Difícilmente, en un país tan puritano como Estados Unidos, un escritor que se dedica exclusivamente a escribir novelas eróticas y ensayos sobre sexo puede cosechar entre el público, y en la prensa, elogios semejantes a los que recibe Marco Vassi. Autores como Nabokov, Norman Mailer e incluso Saul Bellow, tan poco «sospechoso» de este tipo de aficiones, lo han situado en la categoría de maestro del género. Los especialistas consideran que Vassi es en la segunda mitad del siglo XX lo que Georges Bataille fue en la primera, con la diferencia radical de que el acercamiento de Bataille al sexo partía de una teoría con raíces en el movimiento surrealista francés y en el psicoanálisis, y Vassi, en cambio, hunde su conocimiento en la experiencia vivida, en la praxis del sexo, por así decirlo, a partir de la llamada revolución sexual de los años sesenta.
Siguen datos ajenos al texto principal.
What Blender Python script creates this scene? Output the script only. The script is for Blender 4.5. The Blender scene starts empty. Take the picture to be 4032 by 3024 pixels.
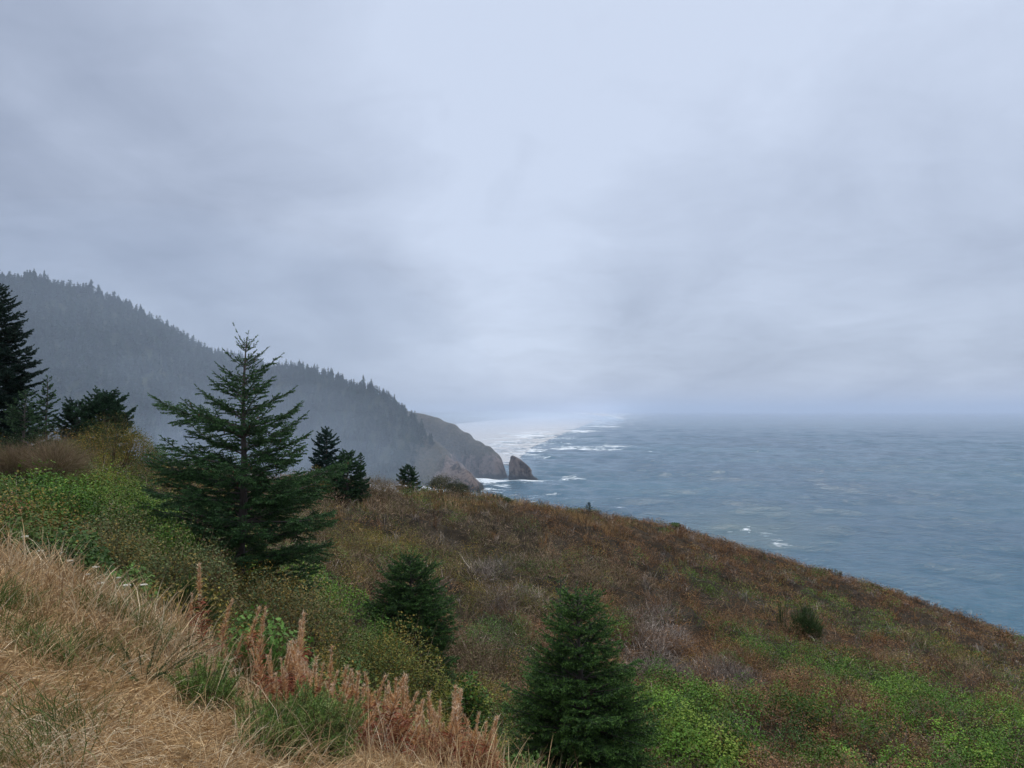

Al igual que en Las comedias eróticas (La sonrisa vertical 68), que publicamos en 1990, Vassi vuelve aquí a sondear en las ruinas de un mundo en extinción en el que sus personajes —y en particular el protagonista— aparecen como hermosos salvajes liberados de la locura que ensombrece una sociedad para él en descomposición. Se mueve en un mundo donde impera la sensualidad en estado puro y deja que su cuerpo y sus instintos le conduzcan a donde quieran llevarle, mucho más allá de lo imaginable, hasta las últimas consecuencias. No es de extrañar, pues, que en las páginas de La solución salina encontremos esta contundente afirmación:
«A pesar de tanta literatura y tanta propaganda, a pesar de mi propia formación contraria a todo ello, el sexo no es para mí un asunto de identidad. Cuando bajo la mirada y contemplo el ansioso culo que se agita, cuando disfruto cada instante del excelso contacto con el ser humano que menea ese culo y cuando siento mi polla exultar de felicidad por la belleza de nuestra danza, no me importa en absoluto saber el nombre de la otra persona. Ni siquiera me importa el mío. El éxtasis no tiene nombre».